Multi-call tool use with flexible plan RL-based tool learning
ToolRL enhances Large Language Models' tool-use capabilities by replacing supervised fine-tuning with reinforcement learning guided by fine-grained, structured reward signals evaluating format and tool-call correctness.
Core Problem
Supervised fine-tuning (SFT) for tool use struggles with generalization and adaptability, often over-interpreting cues or failing to reject inappropriate tools.
Why it matters:
  • SFT models often memorize 'deep thinking' patterns without genuine reasoning, failing in open-ended scenarios
  • Complex tool use requires dynamic, multi-step interactions where simple answer-matching rewards are insufficient
  • Existing RL for tools is often narrow (focused only on search or code) rather than general-purpose tool selection
Concrete Example: A model trained with SFT on 'deep thinking' trajectories might mimic phrases like 'but wait' without actually reasoning, leading it to invoke a weather tool for a simple greeting, whereas an RL-trained model learns to reject the unnecessary tool call.
Key Novelty
Principled Reward Design Framework for Tool-Integrated Reasoning (TIR)
  • Decomposes rewards into fine-grained components: format adherence (structure) and correctness (tool name, parameter names, and parameter values)
  • Demonstrates that dynamic reward scaling and fine-grained decomposition stabilize training better than binary or coarse rewards
  • Applies Group Relative Policy Optimization (GRPO) to general-purpose tool use, moving beyond specific domains like math or search
Architecture
Architecture Figure Figure 3
The reward calculation and training loop.
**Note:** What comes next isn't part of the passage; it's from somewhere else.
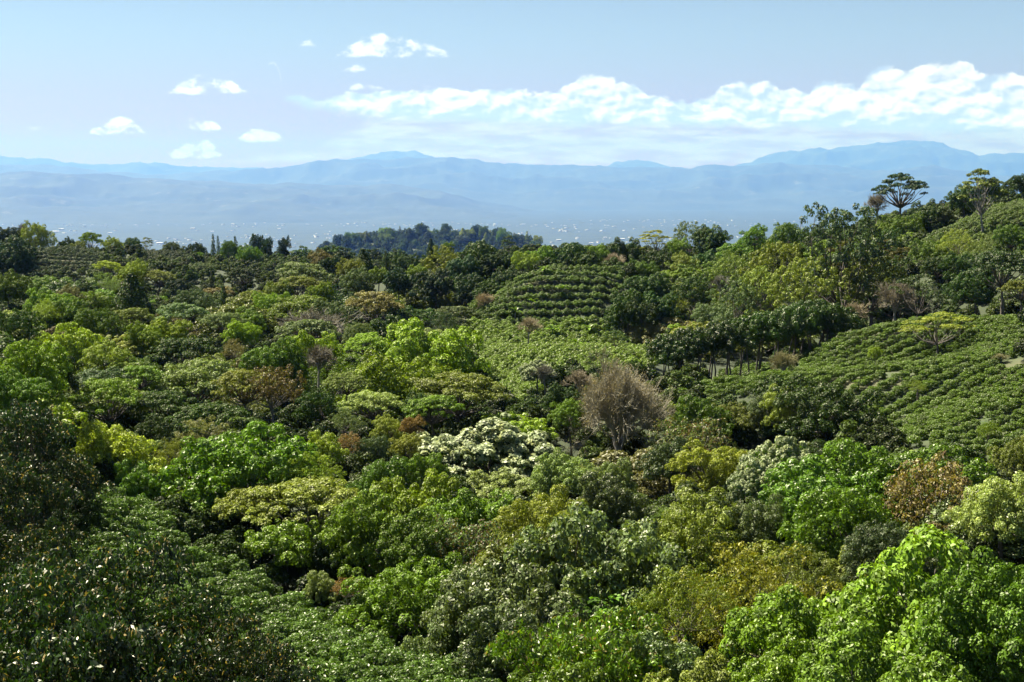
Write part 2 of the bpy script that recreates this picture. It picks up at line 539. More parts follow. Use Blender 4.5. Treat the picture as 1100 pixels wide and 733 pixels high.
def make_bare(name, seed, h=9.0, R0=6.0, stems=9, depth=5, kids=4, r0=.16, fuzz=0, up=.45, thin=.012):
    """leafless tree: a fan of forking twigs, with a few dry leaves and seed heads at the tips"""
    rg = np.random.default_rng(seed)
    segs, tips, big = [], [], []
    def grow(p, d, ln, r, lev):
        q = p + d * ln
        mid = (p + q) / 2 + rg.normal(0, ln * .05, 3)
        (big if lev < 2 else segs).append((p, mid, q, r, r * .72))
        if lev >= depth:
            tips.append((q, d)); return
        for k in range(kids if lev else kids):
            nd = unit(d + rg.normal(0, .42, 3) + np.array((0, 0, .10)))
            st = q if k == 0 else p + (q - p) * rg.uniform(.5, 1)
            grow(st, nd, ln * rg.uniform(.62, .92), max(thin, r * .62), lev + 1)
    for s in range(stems):
        a = s / stems * 6.283 + rg.normal(0, .2)
        tilt = rg.uniform(.1, 1.0)
        d = unit(np.array((math.cos(a) * tilt, math.sin(a) * tilt, up + .55)))
        grow(np.array((0, 0, h * .12)), d, h * .25, r0, 1)
    def tubes(ss, sides):
        A = np.array([[s[0], s[1], s[2]] for s in ss]); rr = np.array([[s[3], (s[3] + s[4]) / 2, s[4]] for s in ss])
        t = unit(A[:, 2] - A[:, 0])
        ref = np.where(np.abs(t[:, 2:3]) > .9, np.array([[1., 0, 0]]), np.array([[0, 0, 1.]]))
        a = unit(np.cross(t, ref)); b = np.cross(t, a)
        th = np.linspace(0, 2 * np.pi, sides, endpoint=False)
        ring = np.cos(th)[None, :, None] * a[:, None] + np.sin(th)[None, :, None] * b[:, None]
        V = A[:, :, None] + rr[:, :, None, None] * ring[:, None]
        n = len(ss)
        base = (np.arange(n) * 3 * sides)[:, None, None]
        i = (np.arange(2) * sides)[None, :, None]; j = np.arange(sides)[None, None]; k = (j + 1) % sides
        Q = np.stack([base + i + j, base + i + k, base + i + sides + k, base + i + sides + j], -1).reshape(-1, 4)
        return V.reshape(-1, 3), Q
    allp = np.array([t[0] for t in tips])
    s_w = R0 / np.percentile(np.hypot(allp[:, 0], allp[:, 1]), 95)
    s_h = h / np.percentile(allp[:, 2], 99)
    V, Q = tubes(segs, 3)
    V = V * np.array((s_w, s_w, s_h))
    me = [('twigs', mesh_quads(name + '_twigs', V, Q, [M_TWIG]))]
    if fuzz:
        i = rg.integers(0, len(allp), fuzz)
        P = allp[i] * np.array((s_w, s_w, s_h)) + rg.normal(0, .12, (fuzz, 3))
        V, Q = leaf_quads(P, rnd_dirs(fuzz, rg), .12, .5, rg)
        me.append(('dry_leaves', mesh_quads(name + '_dry_leaves', V, Q, [M_LEAF])))
    V, Q = tubes(big, 6)
    V = V * np.array((s_w, s_w, s_h))
    t = tube(np.array([(0, 0, -6.), (0, 0, 0), (0.03, 0, h * .13 * s_h)]), [r0 * 2.6, r0 * 2.3, r0 * 1.9], 7)
    V, Q = join([(V, Q), t])
    me.append(('trunk', mesh_quads(name + '_trunk', V, Q, [M_PALEBARK], True)))
    reg(name, me, 2 * R0, h)

def make_banana(name, seed, h=4.0):
    rg = np.random.default_rng(seed)
    lp = []
    for k in range(9):
        a = k * 2.4; ln = rg.uniform(1.8, 2.6); el = rg.uniform(.5, 1.3)
        t = np.linspace(0, 1, 7)
        out = ln * t * math.cos(el) + .45 * t * t; zz = ln * t * math.sin(el) - 1.1 * t ** 2.4
        w = .32 * np.sin(np.pi * np.clip(t * .93 + .05, 0, 1)) ** .6
        c = np.stack([out * math.cos(a), out * math.sin(a), h * .45 + zz], 1)
        s = np.array((-math.sin(a), math.cos(a), 0))
        V = np.stack([c + s * w[:, None] + (0, 0, .06), c, c - s * w[:, None] + (0, 0, .06)], 1).reshape(-1, 3)
        i = np.arange(6)[:, None] * 3; j = np.arange(2)[None]
        Q = np.stack([i + j, i + j + 1, i + 3 + j + 1, i + 3 + j], -1).reshape(-1, 4)
        lp.append((V, Q))
    V, Q = join(lp)
    parts = [('leaves', mesh_quads(name + '_leaves', V, Q, [M_GLOSS]))]
    V, Q = tube(np.array([(0, 0, -1.), (0, 0, 0), (.03, 0, h * .3), (0, 0, h * .5)]), [.16, .15, .11, .07], 7)
    parts.append(('stem', mesh_quads(name + '_stem', V, Q, [M_PALEBARK], True)))
    reg(name, parts, 4.2, h)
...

It shows the decomposition of the reward into format and correctness components.
Evaluation Highlights
  • Achieves 17% improvement over base models and 15% gain over SFT models across diverse tool use benchmarks
  • Successfully generalizes to unseen scenarios and task objectives, showing emergent behaviors like proactiveness
  • Identifies that length penalties/rewards can degrade performance, contrary to some reasoning-focused RL approaches
Breakthrough Assessment
8/10
Provides the first comprehensive systematic study of reward design specifically for general tool use in RL, showing significant gains over SFT and offering actionable insights on reward granularity.